Thursday, August 9, 2012

Rock Solid Recrap: Rockies Refuse To Sweep LA

Dodgers 6, Rockies 4 (boxscore)

What Went Wrong: This game was a complete mess from a strategic standpoint. I'll get into the pitching side shortly, but it really started when Jim Tracy posted his lineup card and it didn't include Carlos Gonzalez. In his career against Wednesday's opposing starter Chad Billingsley, Gonzalez was 10-for-18 with four walks. If you're going to schedule a routine day off for your best player, I wouldn't suggest doing it against a guy he's that locked in against, regardless of the sample size.

Maybe there's something I'm missing and he needed the day off (or maybe Tracy is just married to the two days in a row off thing). I don't know.
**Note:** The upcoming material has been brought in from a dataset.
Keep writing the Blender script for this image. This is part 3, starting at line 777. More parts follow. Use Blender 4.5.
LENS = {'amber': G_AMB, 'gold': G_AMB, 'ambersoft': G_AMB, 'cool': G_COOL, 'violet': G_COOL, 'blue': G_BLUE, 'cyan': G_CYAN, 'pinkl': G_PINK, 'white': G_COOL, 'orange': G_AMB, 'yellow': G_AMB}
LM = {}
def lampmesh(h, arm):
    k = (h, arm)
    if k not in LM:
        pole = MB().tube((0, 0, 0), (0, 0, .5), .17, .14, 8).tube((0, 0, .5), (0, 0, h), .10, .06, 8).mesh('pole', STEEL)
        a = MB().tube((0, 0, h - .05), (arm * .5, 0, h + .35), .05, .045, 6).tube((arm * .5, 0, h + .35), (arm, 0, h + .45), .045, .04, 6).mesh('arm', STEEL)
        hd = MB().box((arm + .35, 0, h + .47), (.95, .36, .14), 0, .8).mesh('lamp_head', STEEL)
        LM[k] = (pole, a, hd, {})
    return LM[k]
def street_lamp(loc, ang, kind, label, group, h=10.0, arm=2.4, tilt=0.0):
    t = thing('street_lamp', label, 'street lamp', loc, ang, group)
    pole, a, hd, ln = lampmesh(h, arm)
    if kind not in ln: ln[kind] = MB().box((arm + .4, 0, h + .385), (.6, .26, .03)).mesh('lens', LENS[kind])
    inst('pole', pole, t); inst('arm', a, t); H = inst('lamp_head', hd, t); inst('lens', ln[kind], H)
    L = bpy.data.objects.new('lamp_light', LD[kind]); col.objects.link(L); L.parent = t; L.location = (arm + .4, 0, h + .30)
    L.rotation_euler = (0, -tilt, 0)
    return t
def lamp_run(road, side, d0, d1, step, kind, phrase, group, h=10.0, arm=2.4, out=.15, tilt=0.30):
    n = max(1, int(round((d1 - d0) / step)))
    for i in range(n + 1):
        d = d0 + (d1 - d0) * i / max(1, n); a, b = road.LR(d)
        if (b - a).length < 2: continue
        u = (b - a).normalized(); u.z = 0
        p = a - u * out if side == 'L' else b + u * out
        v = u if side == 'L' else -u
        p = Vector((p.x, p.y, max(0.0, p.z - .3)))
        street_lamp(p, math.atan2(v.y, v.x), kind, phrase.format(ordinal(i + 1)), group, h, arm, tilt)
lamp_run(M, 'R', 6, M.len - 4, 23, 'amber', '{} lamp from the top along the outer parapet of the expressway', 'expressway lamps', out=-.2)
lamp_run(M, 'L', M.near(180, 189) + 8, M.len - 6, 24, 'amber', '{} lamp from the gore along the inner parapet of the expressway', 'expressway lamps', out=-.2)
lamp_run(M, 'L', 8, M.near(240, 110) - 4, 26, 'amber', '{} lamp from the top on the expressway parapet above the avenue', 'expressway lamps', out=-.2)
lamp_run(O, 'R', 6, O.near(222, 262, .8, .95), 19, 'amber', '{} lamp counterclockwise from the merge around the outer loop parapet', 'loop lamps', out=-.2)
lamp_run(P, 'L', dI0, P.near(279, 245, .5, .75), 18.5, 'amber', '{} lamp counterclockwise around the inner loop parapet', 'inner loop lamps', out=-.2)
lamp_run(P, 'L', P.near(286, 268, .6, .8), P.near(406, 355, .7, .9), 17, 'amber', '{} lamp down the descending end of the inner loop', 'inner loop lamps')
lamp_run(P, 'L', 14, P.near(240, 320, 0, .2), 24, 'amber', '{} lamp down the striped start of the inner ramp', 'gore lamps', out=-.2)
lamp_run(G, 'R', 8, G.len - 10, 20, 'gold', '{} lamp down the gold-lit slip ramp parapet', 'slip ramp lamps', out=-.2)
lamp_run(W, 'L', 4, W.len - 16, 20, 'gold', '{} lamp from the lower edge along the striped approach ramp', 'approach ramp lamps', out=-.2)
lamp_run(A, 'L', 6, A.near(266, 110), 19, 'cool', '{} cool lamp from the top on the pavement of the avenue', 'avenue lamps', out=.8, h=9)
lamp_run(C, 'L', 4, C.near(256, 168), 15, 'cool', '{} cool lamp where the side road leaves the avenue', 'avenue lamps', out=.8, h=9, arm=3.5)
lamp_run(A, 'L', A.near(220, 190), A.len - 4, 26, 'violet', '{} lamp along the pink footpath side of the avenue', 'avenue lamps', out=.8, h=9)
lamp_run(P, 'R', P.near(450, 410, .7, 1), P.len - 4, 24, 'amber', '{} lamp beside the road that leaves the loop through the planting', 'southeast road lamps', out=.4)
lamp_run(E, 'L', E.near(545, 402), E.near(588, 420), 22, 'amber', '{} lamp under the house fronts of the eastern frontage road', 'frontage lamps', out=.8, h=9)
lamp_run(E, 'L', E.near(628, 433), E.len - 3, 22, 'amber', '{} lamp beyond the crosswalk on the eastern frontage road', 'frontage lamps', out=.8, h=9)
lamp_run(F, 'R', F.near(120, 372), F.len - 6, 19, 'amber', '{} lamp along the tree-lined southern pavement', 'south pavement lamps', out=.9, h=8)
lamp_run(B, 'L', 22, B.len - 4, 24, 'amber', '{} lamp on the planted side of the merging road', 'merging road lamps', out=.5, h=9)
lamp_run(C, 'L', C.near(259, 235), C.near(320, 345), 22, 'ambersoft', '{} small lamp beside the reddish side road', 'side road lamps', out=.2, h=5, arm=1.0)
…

With CarGo out of the lineup, Tyler Colvin shifted to the outfield and Matt McBride returned to the lineup. He would proceed to have perhaps the worst game ever for a Colorado first baseman. At the plate, he was 0-for-4 with two strikeouts and two popouts (one that failed to advance a runner). That's bad enough.

In the field, he dropped a 1st inning popfly, which extended the inning for Jeff Francis. That's significant when there's a pitch limit in play, and it proved to very significant as this one played out. Later, McBride couldn't handle a throw from Jordan Pacheco that resulted in Pacheco being charged with an error. The throw was definitely high, but it had to be caught. No excuse.
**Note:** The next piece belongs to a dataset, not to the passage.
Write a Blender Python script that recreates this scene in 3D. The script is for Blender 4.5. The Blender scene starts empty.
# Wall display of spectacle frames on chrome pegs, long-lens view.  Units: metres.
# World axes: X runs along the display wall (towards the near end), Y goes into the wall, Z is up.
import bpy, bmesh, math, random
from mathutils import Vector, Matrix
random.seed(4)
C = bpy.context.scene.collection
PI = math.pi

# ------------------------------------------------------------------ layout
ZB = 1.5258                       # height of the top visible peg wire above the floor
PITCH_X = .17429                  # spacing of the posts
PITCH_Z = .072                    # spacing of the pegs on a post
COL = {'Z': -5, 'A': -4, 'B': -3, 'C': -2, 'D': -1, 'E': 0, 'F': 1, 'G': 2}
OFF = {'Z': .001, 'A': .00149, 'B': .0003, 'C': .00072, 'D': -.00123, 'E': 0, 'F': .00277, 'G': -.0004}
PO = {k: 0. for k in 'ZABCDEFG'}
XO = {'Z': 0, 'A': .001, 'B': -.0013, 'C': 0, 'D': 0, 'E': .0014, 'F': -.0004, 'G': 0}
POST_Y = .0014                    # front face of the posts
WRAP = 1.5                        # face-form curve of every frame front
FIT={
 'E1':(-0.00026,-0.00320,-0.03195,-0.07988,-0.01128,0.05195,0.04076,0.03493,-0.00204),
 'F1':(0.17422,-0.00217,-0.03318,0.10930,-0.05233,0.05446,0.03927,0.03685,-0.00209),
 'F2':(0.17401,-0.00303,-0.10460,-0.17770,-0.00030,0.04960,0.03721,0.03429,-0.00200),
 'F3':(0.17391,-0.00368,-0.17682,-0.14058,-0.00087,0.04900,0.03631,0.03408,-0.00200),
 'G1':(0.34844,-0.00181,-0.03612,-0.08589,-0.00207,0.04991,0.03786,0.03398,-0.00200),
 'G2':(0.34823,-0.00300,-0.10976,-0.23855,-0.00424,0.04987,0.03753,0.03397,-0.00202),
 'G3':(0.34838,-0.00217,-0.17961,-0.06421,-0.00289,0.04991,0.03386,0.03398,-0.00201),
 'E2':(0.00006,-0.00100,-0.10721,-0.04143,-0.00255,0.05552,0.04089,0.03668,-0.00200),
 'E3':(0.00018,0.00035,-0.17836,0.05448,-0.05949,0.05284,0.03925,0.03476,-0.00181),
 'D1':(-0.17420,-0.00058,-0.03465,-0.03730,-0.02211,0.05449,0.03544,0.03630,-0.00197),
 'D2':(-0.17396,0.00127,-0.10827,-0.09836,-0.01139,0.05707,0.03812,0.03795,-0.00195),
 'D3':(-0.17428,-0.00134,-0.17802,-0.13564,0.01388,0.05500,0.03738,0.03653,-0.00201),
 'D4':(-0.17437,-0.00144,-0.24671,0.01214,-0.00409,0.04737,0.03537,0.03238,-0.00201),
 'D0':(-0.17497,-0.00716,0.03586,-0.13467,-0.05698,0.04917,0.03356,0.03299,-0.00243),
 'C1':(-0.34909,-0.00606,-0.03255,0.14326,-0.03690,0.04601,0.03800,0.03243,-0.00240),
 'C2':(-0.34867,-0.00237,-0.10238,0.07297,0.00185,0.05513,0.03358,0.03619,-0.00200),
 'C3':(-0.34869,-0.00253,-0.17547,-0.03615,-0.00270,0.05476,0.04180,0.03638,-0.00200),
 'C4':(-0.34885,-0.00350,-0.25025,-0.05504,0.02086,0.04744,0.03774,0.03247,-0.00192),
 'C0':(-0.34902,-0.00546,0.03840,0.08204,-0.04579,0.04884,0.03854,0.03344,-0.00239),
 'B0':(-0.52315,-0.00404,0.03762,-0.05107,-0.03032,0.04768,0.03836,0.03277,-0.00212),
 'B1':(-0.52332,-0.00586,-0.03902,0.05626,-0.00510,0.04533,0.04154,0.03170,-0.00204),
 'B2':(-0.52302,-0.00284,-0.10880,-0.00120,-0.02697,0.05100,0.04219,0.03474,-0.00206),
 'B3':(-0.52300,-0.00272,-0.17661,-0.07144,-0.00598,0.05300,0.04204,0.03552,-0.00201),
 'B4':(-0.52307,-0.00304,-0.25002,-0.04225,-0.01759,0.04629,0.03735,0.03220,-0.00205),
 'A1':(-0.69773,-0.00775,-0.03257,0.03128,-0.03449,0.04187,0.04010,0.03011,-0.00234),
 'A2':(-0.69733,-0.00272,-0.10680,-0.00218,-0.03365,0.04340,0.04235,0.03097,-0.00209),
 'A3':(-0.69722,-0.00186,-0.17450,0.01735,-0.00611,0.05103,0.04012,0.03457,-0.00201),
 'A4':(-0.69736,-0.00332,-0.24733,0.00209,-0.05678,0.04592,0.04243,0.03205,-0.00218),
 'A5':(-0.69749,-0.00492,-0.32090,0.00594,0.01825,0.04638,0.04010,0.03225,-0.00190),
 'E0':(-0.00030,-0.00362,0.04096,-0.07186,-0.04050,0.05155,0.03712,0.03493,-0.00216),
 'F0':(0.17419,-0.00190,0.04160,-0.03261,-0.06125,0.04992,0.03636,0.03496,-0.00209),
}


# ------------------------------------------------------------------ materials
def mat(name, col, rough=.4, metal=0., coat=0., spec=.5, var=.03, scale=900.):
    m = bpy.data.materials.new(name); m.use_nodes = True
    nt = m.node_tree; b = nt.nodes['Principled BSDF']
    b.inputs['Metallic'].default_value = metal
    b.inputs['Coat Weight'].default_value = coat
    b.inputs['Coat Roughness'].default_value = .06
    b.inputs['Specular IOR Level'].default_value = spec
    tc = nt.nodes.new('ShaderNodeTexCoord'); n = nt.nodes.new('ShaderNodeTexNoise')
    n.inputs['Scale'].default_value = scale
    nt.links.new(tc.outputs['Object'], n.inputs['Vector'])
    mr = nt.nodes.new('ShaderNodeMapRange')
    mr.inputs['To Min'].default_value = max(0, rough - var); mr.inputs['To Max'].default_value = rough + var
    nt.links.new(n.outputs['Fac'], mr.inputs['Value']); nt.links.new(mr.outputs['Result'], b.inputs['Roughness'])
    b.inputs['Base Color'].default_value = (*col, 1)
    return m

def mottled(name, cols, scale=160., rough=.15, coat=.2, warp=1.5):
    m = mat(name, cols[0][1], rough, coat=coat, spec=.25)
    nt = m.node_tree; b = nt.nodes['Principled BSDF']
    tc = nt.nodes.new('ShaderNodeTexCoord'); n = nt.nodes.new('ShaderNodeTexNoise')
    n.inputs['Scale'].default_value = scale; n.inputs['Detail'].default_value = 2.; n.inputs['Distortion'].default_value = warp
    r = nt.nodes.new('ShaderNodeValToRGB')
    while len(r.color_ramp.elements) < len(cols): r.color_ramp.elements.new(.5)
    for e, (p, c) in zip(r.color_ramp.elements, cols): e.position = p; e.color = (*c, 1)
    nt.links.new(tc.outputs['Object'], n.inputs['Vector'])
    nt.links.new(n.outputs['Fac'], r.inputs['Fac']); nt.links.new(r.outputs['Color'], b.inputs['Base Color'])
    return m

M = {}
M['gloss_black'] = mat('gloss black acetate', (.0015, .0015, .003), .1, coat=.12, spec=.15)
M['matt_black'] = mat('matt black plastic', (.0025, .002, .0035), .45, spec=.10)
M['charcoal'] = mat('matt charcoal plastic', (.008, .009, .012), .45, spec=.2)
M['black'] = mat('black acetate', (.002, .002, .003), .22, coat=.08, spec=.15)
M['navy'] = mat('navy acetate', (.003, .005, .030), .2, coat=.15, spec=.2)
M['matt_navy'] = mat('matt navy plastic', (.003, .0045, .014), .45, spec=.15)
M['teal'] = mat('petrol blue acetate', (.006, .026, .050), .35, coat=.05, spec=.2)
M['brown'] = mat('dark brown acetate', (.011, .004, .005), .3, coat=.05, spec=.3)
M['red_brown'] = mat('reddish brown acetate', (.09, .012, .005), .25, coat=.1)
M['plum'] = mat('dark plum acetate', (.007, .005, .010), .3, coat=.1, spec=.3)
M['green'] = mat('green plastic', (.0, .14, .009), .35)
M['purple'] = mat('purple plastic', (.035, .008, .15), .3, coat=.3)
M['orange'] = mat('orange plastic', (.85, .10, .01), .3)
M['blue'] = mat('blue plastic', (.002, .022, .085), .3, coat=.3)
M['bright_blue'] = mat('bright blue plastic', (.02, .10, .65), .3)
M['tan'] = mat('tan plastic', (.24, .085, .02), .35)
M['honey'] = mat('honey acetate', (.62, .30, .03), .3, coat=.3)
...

Basically you bench CarGo for McBride straight up.

McBride's defense likely leads to a shorter outing for Jeff Francis.

CarGo never even receives a pinch-hit appearance.

Rockies lose 6-4.

Mess.

Jeff Francis' Line: 4 IP, 3 ER, 4 H, 2 BB, 2 K, 1 HR, 73 pitches (41 strikes)

The real damage all came within the first three batters. Shane Victorino pulled a single to left leading off. Mark Ellis walked. Matt Kemp then cleaned it all up with a mammoth three-run homer to left. From there, Francis settled in nicely and was rolling right up until the absurdity of Colorado Rockies baseball took over and a worn out middle relief was summoned to begin the 5th. Francis takes the no-decision like Drew Pomeranz and Alex White before him.

It's also interesting to note that Francis only recorded two swings and misses in 73 pitches. Those both came in Matt Kemp's second AB, which resulted in a strikeout.

Carlos Torres' Line: 2 IP, 3 ER, 5 H, 2 BB, 1 K

Meet the worn out middle reliever. That's not a pretty line, and it took some good defense and awful baserunning from Los Angeles to keep it from being disastrous.

Let's recap again: You pull a starter when he's rolling because the experiment says so (no real thought even put into it that an error elevated the pitch count), yet you leave the tired reliever in there to get abused because your bullpen is short-handed because you've pulled three straight starters too soon.

It's almost surreal how stupid the people in charge of this team are. Yet we see it over and over again every night, so I'm clearly not dreaming it.

Screengrab of the Game

Just a touch awkward, no?
Highlight of the Night: I honestly thought Wednesday might prove to be a good night when Eric Young Jr. led off with this... 



What's Next: After an off day Thursday the Rockies will move up to the coast to San Francisco to open a three-game weekend series on Friday night. The pitching matchup in that one will feature Tyler Chatwood (1-2, 6.61) against Tim Lincecum (6-11, 5.43), and it will be a super late 8:35 first pitch because the Giants are holding a pregame ceremony to honor Matt Cain's perfect game.

Final Thoughts: In case you haven't read enough ranting tonight, Steve Henson, one of my colleagues over at Yahoo!, wrote a piece on the Rockies pitching setup on Tuesday. I'll leave it at this... he has fewer nice things to say than I did in tonight's recrap.